Losing letters

The 2001 novel Ella Minnow Pea by Mark Dunn depicts a town in which a totalitarian government begins banning letters – from the town and from the novel itself.

L M N O P
Serg!o, Public domain, via Wikimedia Commons

It’s no secret that I love the branch of experimental fiction known as constrained writing – I described it in detail in pi poetry. One of the first posts on this site was about the remarkable novel A Void, which is a book written entirely without the letter E. Mark Dunn’s 2001 book Ella Minnow Pea takes this to extreme ends.

The novel is set on a fictional Atlantic Island that was home to the (also fictional) inventor of the pangram phrase “The quick brown fox jumps over the lazy dog.” The government of this island has erected a large statue of the inventor with his famous phrase attached underneath… but then the letter Z falls off the monument.

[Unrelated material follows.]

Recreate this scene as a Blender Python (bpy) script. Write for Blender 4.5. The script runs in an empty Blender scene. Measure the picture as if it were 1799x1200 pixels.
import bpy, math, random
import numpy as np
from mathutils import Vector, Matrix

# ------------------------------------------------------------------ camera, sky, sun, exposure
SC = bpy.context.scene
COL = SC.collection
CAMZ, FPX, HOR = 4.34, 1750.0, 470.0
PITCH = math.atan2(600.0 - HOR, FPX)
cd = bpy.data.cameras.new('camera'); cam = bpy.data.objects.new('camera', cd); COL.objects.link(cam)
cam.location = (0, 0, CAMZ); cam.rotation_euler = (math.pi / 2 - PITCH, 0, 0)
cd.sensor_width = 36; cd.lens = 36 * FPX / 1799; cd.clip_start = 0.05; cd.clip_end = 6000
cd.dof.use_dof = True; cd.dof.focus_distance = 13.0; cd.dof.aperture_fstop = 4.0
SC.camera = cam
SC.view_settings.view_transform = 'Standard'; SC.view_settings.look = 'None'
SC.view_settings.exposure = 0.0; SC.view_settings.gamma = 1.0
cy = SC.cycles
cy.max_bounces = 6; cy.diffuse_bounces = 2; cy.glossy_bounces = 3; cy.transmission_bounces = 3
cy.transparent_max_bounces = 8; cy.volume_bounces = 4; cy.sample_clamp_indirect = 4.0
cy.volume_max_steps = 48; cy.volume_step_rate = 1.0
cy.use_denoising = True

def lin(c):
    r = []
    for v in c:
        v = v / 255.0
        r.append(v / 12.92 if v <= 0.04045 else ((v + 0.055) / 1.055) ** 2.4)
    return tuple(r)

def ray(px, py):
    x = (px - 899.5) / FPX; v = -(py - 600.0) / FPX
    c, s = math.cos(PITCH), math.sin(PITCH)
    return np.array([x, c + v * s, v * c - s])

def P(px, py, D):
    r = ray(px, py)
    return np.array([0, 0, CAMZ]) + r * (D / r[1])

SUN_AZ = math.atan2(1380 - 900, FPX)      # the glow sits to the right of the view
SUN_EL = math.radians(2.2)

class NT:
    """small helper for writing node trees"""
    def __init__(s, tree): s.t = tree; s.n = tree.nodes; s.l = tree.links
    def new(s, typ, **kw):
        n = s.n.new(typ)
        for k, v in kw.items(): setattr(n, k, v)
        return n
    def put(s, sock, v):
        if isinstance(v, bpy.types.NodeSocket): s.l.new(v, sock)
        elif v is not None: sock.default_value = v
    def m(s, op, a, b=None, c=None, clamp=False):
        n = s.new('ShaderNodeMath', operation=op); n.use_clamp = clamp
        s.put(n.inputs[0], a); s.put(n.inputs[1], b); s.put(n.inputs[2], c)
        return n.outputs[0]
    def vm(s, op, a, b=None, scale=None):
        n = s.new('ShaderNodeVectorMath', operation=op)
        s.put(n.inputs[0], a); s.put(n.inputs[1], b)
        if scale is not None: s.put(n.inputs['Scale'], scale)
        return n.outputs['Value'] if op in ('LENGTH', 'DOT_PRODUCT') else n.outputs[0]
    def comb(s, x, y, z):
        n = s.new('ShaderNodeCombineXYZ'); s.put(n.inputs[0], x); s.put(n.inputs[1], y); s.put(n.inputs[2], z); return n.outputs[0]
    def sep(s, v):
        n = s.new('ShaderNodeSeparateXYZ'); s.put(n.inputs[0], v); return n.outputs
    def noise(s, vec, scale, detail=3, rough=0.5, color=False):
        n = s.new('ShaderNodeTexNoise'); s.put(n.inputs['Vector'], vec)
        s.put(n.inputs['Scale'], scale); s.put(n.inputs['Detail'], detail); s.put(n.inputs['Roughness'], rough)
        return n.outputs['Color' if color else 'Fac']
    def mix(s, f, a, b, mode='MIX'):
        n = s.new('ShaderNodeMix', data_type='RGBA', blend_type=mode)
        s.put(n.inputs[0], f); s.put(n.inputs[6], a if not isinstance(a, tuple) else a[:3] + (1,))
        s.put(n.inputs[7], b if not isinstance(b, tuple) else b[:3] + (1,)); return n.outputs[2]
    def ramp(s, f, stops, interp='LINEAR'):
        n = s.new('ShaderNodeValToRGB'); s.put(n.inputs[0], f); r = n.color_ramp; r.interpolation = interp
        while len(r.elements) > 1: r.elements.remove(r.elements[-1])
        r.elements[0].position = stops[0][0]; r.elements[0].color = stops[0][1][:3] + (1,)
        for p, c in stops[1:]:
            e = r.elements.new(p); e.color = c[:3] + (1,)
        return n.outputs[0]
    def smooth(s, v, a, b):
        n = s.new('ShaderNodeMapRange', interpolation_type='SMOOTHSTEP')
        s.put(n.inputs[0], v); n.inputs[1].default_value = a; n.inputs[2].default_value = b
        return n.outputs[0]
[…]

The island council hastily convenes, and decides that it is a sign from above that they should stop using that letter. It is banned from being written anywhere on the island – including in the letters between the residents that form the text of the novel. In other words, in each subsequent chapter Dunn does not use the letter Z.

That doesn’t sound like much of a challenge, but then another letter falls off the monument, and another, and another. And as each letter disappears from the phrase, so the increasingly totalitarian council bans its use. The characters must come up with ludicrous linguistic acrobatics to write around the missing letters, producing chapters like this when the D is banned:

I cannot teach. Without that grammatical unifier. It is impossible. I plan to resign tomorrow.

Semicolons are simply not an option. These youngsters are only seven! Young people of such age can’t fathom semicolons!

Nor can I employ an “or” when I want the other one – the one that brings together, not separates.

My brain throbs. I have a hangover. Far too much wine last night.

Mark Dunn, Ella Minnow Pea, p. 76

If they make a mistake (as they sometimes do) they are punished, eventually being banished from the increasingly linguistically impoverished island. The remaining residents fight on, trying to find some way to break the power of the high council.

So why is the novel called Ella Minnow Pea? Well, let’s just say that by the second-to-last chapter there are only five letters remaining on the monument.